You can process multiple files using a shell loop. On Linux or macOS, run: for f in *.mts; do ffmpeg -i "$f" -vn -c:a pcm_u8 "${f%.mts}.voc"; done. On Windows Command Prompt, use: for %f in (*.mts) do ffmpeg -i "%f" -vn -c:a pcm_u8 "%~nf.voc". Each MTS file in the folder will be processed sequentially and output as a VOC file with the same base filename. This is especially useful when you have a batch of camcorder clips from a shoot that all need audio extracted for a retro game project.
Early VOC files and some retro applications only support mono audio, and FFmpeg may downmix stereo to mono depending on the codec configuration and target sample rate.
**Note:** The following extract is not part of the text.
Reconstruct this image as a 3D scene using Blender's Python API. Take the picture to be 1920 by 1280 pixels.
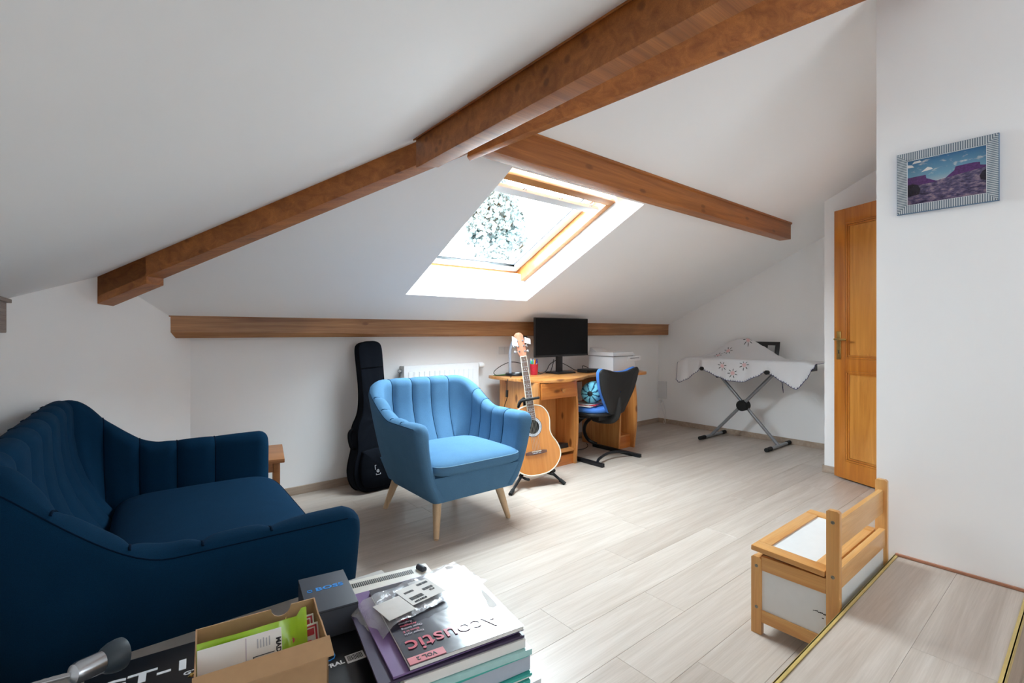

If you want to explicitly keep stereo output (where the VOC format and your target software support it), you can add -ac 2 to the command: ffmpeg -i input.mts -vn -c:a pcm_u8 -ac 2 output.voc. Conversely, if you intentionally need mono for DOSBox or vintage Sound Blaster compatibility, add -ac 1 to force a mono downmix.

Technical Notes

VOC files store audio as raw uncompressed PCM with a simple header that encodes sample rate, bit depth, and channel count — there is no container-level compression, chapter support, subtitle support, or metadata beyond these basic parameters. The default codec used here, pcm_u8, encodes each sample as an unsigned 8-bit integer, which was the native format for the original Sound Blaster ISA cards. The source MTS audio — whether AC-3 (Dolby Digital) or AAC — must be fully decoded before writing to VOC, so this is never a stream copy operation. Sample rate conversion may also occur: if the MTS audio is recorded at 48 kHz (standard for camcorders), FFmpeg will retain that rate in the VOC file, but some retro applications expect 22050 Hz or 11025 Hz VOC files, so you may need to add -ar 22050 to the command for compatibility. File sizes for pcm_u8 VOC output are relatively small compared to 16-bit formats — roughly 48 KB per second of mono audio at 48 kHz — but much larger than the compressed AC-3 or AAC source. There are no special FFmpeg flags required for VOC output beyond the codec selection, as the format is straightforward with no complex muxer options.